Verfolgt man die Mietrechtsprechung (hier) der vergangenen Jahre, drängt sich eine Vermutung auf: BGH-Richter wohnen wohl zur Miete. Anders lässt sich die jüngste Entscheidung des BGH (Beschluss v. 14.08.2008 – I ZB 39/08) schwer verstehen.

Bekanntlich ist es ohnehin teuer und langwierig, ein Räumungsurteil gegen einen nicht zahlenden Mieter zu erlangen (Details hier; ein Musterkündigungsschreiben wegen Mietrückständen hier). Hat der Vermieter nach etlichen Monaten sein Urteil in der Hand, beauftragt er einen Gerichtsvollzieher. Wieder dauert es Wochen, bis zum Räumungstermin. Aber wenigstens kann jetzt ja nichts mehr passieren. Von wegen!

Im Urteil steht nämlich nur: Herr X (der säumige Mieter) hat die Wohnung zu räumen. Und laut Zivilprozessordnung (§ 750 Abs. 1 Satz 1 ZPO) darf das Urteil nur gegen die Personen vollstreckt werden, die darin ausdrücklich genannt sind. Was also, wenn Herr X kurz vor dem Räumungstermin die Wohnung an Herrn Y untervermietet? Allein zu dem Zweck, die Zwangsräumung zu torpedieren. Die Idee des Mietbetrügers: Der Gerichtsvollzieher geht dann erst mal wieder nach Hause und der Vermieter muss das Urteil umschreiben lassen, vielleicht sogar einen neuen Prozess führen. Der Mietbetrüger hätte wieder einige Monate gewonnen, vor allem dann, wenn er mit dem (angeblichen) Untervermieter gemeinsame Sache macht. Der Schaden des Vermieters würde sich um weitere mehrere tausend Euro erhöhen.

Kommt ein Mietbetrüger damit tatsächlich durch? Bisher nicht, künftig schon. Genau diesen Fall hatte nämlich der BGH im August 2008 zu entscheiden: Kann das Räumungsurteil auch dann vollstreckt werden, wenn der Mieter – plötzlich und offensichtlich allein zu dem Zweck einen angeblichen Untermieter vorschiebt? Bislang ließen die Gerichte eine Zwangsräumung gegen Untermieter zu, wenn die Untervermietung „offensichtlich rechtsmissbräuchlich“ war. Mit der neuen BGH-Entscheidung (Download) wird diese Rechtspraxis aufgehoben. In seiner Entscheidung beharrt der BGH ganz prinzipientreu darauf, dass „gegen andere als im Titel bezeichneten Personen nicht vollstreckt werden darf – das selbst dann, wenn zweifelsfrei feststeht, dass diese nach materiellem Recht zur Herausgabe der Mietsache verpflichtet sind.“ Der BGH akzeptiert keine Ausnahme, auch nicht wenn eindeutiger Missbrauch durch den Mieter erkennbar ist.

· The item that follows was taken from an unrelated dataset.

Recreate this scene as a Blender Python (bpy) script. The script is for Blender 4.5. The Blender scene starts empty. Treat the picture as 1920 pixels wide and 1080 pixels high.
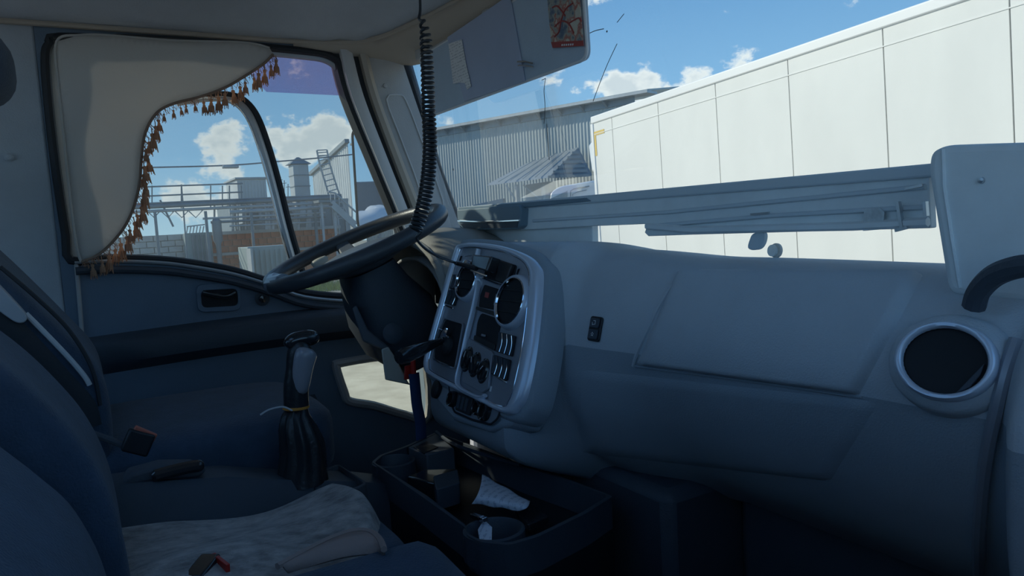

Der Gerichtsvollzieher muss also in solchen Fällen tatsächlich die Räumungsvollstreckung abbrechen. Will der Vermieter weiter vollstrecken, muss er ein weiteres Mal vor Gericht ziehen. Nun gegen den neuen Untermieter Herrn Y. Beauftragt der Vermieter dann (mit dem zweiten Urteil) erneut den Gerichtsvollzieher kann es ihm passieren, dass beim zweiten Räumungstermin nun der nächste Untermieter, Herr Z, die Tür öffnet. Und alles beginnt von vorn. Dieses Katz- und Maus-Spiel geht oft so lange, bis der Vermieter entweder kein Geld mehr hat oder resigniert über das deutsche Rechtssystem aufgibt.

Dieses Szenario wird nun leider wieder öfter Realität werden, denn Mietbetrüger kennen die mieterfreundlichen BGH-Urteile sehr bald sehr genau. Für Gerechtigkeitserwägungen sei trotzdem kein Raum, so die Richter. Für die Wohnungseigentümer, die bei dieser sturen Anwendung von Rechtsprinzipien pleite gehen, weil sie den Bankkredit nicht mehr zahlen können, hat der BGH nur ein Achselzucken. Übrigens: Auch der Gesetzgeber hat kein Mitleid. Nach Auskunft der Eigentümerschutzgemeinschaft Haus & Grund sieht die Bundesregierung derzeit keinen Handlungsbedarf für eine Gesetzesänderung, obwohl ihr „die für den einzelnen Vermieter unter Umständen erheblichen Belastungen“ bewusst sei. Es drängt sich ein weiterer Verdacht auf: Auch die Mitglieder der Bundesregierung sind überwiegend wohl eher keine Vermieter.